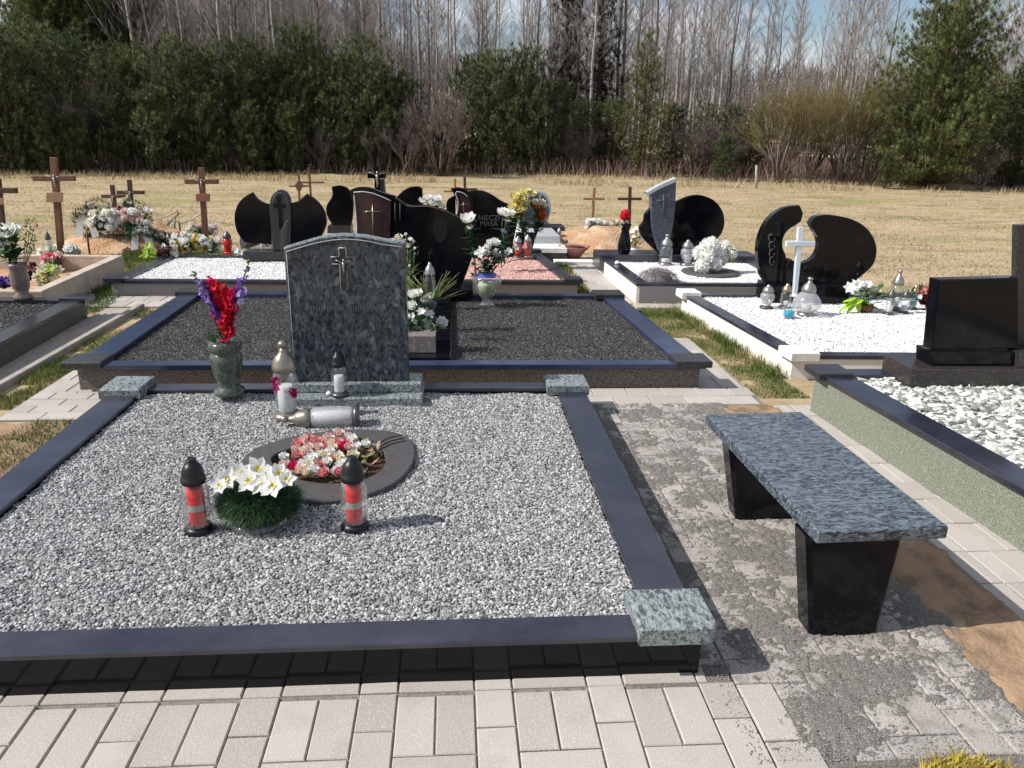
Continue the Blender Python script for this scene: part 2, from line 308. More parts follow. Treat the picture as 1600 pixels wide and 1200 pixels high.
def vnoise(x, y, seed=0):                                   # smooth value noise on arrays
    x = np.asarray(x, float); y = np.asarray(y, float); xi = np.floor(x).astype(int); yi = np.floor(y).astype(int)
    fx = x-xi; fy = y-yi; fx = fx*fx*(3-2*fx); fy = fy*fy*(3-2*fy)
    def h(a, b):
        n = (a*374761393+b*668265263+seed*974634777) & 0x7fffffff; n = ((n ^ (n >> 13))*1274126177) & 0x7fffffff; return ((n ^ (n >> 16)) & 0xffff)/65535.
    return (h(xi, yi)*(1-fx)+h(xi+1, yi)*fx)*(1-fy)+(h(xi, yi+1)*(1-fx)+h(xi+1, yi+1)*fx)*fy
def fbm(x, y, seed=0, o=4): return sum(vnoise(x*2**i, y*2**i, seed+i)*.5**i for i in range(o))/sum(.5**i for i in range(o))
def inpoly(x, y, poly):
    x = np.asarray(x); y = np.asarray(y); r = np.zeros(x.shape, bool); n = len(poly)
    for i in range(n):
        x1, y1 = poly[i][:2]; x2, y2 = poly[(i+1) % n][:2]
        with np.errstate(divide='ignore', invalid='ignore'):
            c = ((y1 > y) != (y2 > y)) & (x < (x2-x1)*(y-y1)/(y2-y1+1e-12)+x1)
        r ^= c
    return r

# ------------------------------------------------------------------ ground, paving, sand
def ground_z(x, y):
    x = np.asarray(x, float); y = np.asarray(y, float)
    far = np.clip((y-8)/6, 0, 1); bank = np.clip((y-24.5-2.5*fbm(x*.15, x*0, 5))/4, 0, 1)
    side = np.clip((np.abs(x)-6)/5, 0, 1); k = np.maximum(far, side)
    return -.014+k*(.11*(fbm(x*.5, y*.8, 3)-.5)+.05*(fbm(x*2, y*2.5, 9)-.5))+bank*.35*fbm(x*.4, y*.4, 8)+np.clip((y-40)/60, 0, 1)*2.0
gxs = np.concatenate([np.linspace(-160, -30, 14), np.arange(-28, -7, .7), np.arange(-7, 7, .1), np.arange(7, 28, .7), np.linspace(30, 160, 14)])
gys = np.concatenate([np.linspace(-30, 0, 7), np.arange(.5, 14, .1), np.arange(14, 34, .35), np.arange(34, 60, 2), np.linspace(62, 260, 14)])
GX, GY = np.meshgrid(gxs, gys); GZ = ground_z(GX, GY); nx = len(gxs); ny = len(gys)
ii, jj = np.meshgrid(np.arange(nx-1), np.arange(ny-1)); a0 = (jj*nx+ii).ravel()
tag(put('ground', nmesh('ground', np.stack([GX.ravel(), GY.ravel(), GZ.ravel()], 1), np.stack([a0, a0+1, a0+nx+1, a0+nx], 1), smooth=True), 'ground'), kind='structure')

def sheet(name, mat, poly, z, amp, step=.03, seed=1, feather=.06, freq=6, thr=None, keep=None):
    """undulating sheet inside a polygon; dips under its neighbours near its edge"""
    P = np.array([(p[0], p[1]) for p in poly]); x = np.arange(P[:, 0].min(), P[:, 0].max()+step, step); y = np.arange(P[:, 1].min(), P[:, 1].max()+step, step)
    X, Y = np.meshgrid(x, y); ins = inpoly(X, Y, poly); Z = z+amp*(fbm(X*freq, Y*freq, seed, 5)-.5)*2
    d = np.full(X.shape, 9.); n = len(P)
    for i in range(n):
        a = P[i]; b = P[(i+1) % n]; ab = b-a; t = np.clip(((X-a[0])*ab[0]+(Y-a[1])*ab[1])/(ab@ab), 0, 1); d = np.minimum(d, np.hypot(X-a[0]-t*ab[0], Y-a[1]-t*ab[1]))
    d = np.where(ins, d, -d); e = feather*(.4+1.2*vnoise(X*9, Y*9, seed+3)); Z = Z-np.clip(1-d/e, 0, 2)*.03
    ok = d > -step*1.5; W = len(x); i2, j2 = np.meshgrid(np.arange(W-1), np.arange(len(y)-1))
    q = (ok[:-1, :-1] & ok[1:, :-1] & ok[:-1, 1:] & ok[1:, 1:]); b0 = (j2*W+i2)[q]
    F = np.stack([b0, b0+1, b0+W+1, b0+W], 1); used = np.unique(F); mp_ = np.full(X.size, -1); mp_[used] = np.arange(len(used))
    return put(name, nmesh(name, np.stack([X.ravel(), Y.ravel(), Z.ravel()], 1)[used], mp_[F], smooth=True), mat)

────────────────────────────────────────

__PROMPT__
All of the material above should be reproduced exactly, except the pictures.

__RESPONSE FOR THIS EXERCISE__
Continue the Blender Python script for this scene: part 2, from line 308. More parts follow. Treat the picture as 1600 pixels wide and 1200 pixels high.
def vnoise(x, y, seed=0):                                   # smooth value noise on arrays
    x = np.asarray(x, float); y = np.asarray(y, float); xi = np.floor(x).astype(int); yi = np.floor(y).astype(int)
    fx = x-xi; fy = y-yi; fx = fx*fx*(3-2*fx); fy = fy*fy*(3-2*fy)
    def h(a, b):
        n = (a*374761393+b*668265263+seed*974634777) & 0x7fffffff; n = ((n ^ (n >> 13))*1274126177) & 0x7fffffff; return ((n ^ (n >> 16)) & 0xffff)/65535.
    return (h(xi, yi)*(1-fx)+h(xi+1, yi)*fx)*(1-fy)+(h(xi, yi+1)*(1-fx)+h(xi+1, yi+1)*fx)*fy
def fbm(x, y, seed=0, o=4): return sum(vnoise(x*2**i, y*2**i, seed+i)*.5**i for i in range(o))/sum(.5**i for i in range(o))
def inpoly(x, y, poly):
    x = np.asarray(x); y = np.asarray(y); r = np.zeros(x.shape, bool); n = len(poly)
    for i in range(n):
        x1, y1 = poly[i][:2]; x2, y2 = poly[(i+1) % n][:2]
        with np.errstate(divide='ignore', invalid='ignore'):
            c = ((y1 > y) != (y2 > y)) & (x < (x2-x1)*(y-y1)/(y2-y1+1e-12)+x1)
        r ^= c
    return r

# ------------------------------------------------------------------ ground, paving, sand
def ground_z(x, y):
    x = np.asarray(x, float); y = np.asarray(y, float)
    far = np.clip((y-8)/6, 0, 1); bank = np.clip((y-24.5-2.5*fbm(x*.15, x*0, 5))/4, 0, 1)
    side = np.clip((np.abs(x)-6)/5, 0, 1); k = np.maximum(far, side)
    return -.014+k*(.11*(fbm(x*.5, y*.8, 3)-.5)+.05*(fbm(x*2, y*2.5, 9)-.5))+bank*.35*fbm(x*.4, y*.4, 8)+np.clip((y-40)/60, 0, 1)*2.0
gxs = np.concatenate([np.linspace(-160, -30, 14), np.arange(-28, -7, .7), np.arange(-7, 7, .1), np.arange(7, 28, .7), np.linspace(30, 160, 14)])
gys = np.concatenate([np.linspace(-30, 0, 7), np.arange(.5, 14, .1), np.arange(14, 34, .35), np.arange(34, 60, 2), np.linspace(62, 260, 14)])
GX, GY = np.meshgrid(gxs, gys); GZ = ground_z(GX, GY); nx = len(gxs); ny = len(gys)
ii, jj = np.meshgrid(np.arange(nx-1), np.arange(ny-1)); a0 = (jj*nx+ii).ravel()
tag(put('ground', nmesh('ground', np.stack([GX.ravel(), GY.ravel(), GZ.ravel()], 1), np.stack([a0, a0+1, a0+nx+1, a0+nx], 1), smooth=True), 'ground'), kind='structure')

def sheet(name, mat, poly, z, amp, step=.03, seed=1, feather=.06, freq=6, thr=None, keep=None):
    """undulating sheet inside a polygon; dips under its neighbours near its edge"""
    P = np.array([(p[0], p[1]) for p in poly]); x = np.arange(P[:, 0].min(), P[:, 0].max()+step, step); y = np.arange(P[:, 1].min(), P[:, 1].max()+step, step)
    X, Y = np.meshgrid(x, y); ins = inpoly(X, Y, poly); Z = z+amp*(fbm(X*freq, Y*freq, seed, 5)-.5)*2
    d = np.full(X.shape, 9.); n = len(P)
    for i in range(n):
        a = P[i]; b = P[(i+1) % n]; ab = b-a; t = np.clip(((X-a[0])*ab[0]+(Y-a[1])*ab[1])/(ab@ab), 0, 1); d = np.minimum(d, np.hypot(X-a[0]-t*ab[0], Y-a[1]-t*ab[1]))
    d = np.where(ins, d, -d); e = feather*(.4+1.2*vnoise(X*9, Y*9, seed+3)); Z = Z-np.clip(1-d/e, 0, 2)*.03
    ok = d > -step*1.5; W = len(x); i2, j2 = np.meshgrid(np.arange(W-1), np.arange(len(y)-1))
    q = (ok[:-1, :-1] & ok[1:, :-1] & ok[:-1, 1:] & ok[1:, 1:]); b0 = (j2*W+i2)[q]
    F = np.stack([b0, b0+1, b0+W+1, b0+W], 1); used = np.unique(F); mp_ = np.full(X.size, -1); mp_[used] = np.arange(len(used))
    return put(name, nmesh(name, np.stack([X.ravel(), Y.ravel(), Z.ravel()], 1)[used], mp_[F], smooth=True), mat)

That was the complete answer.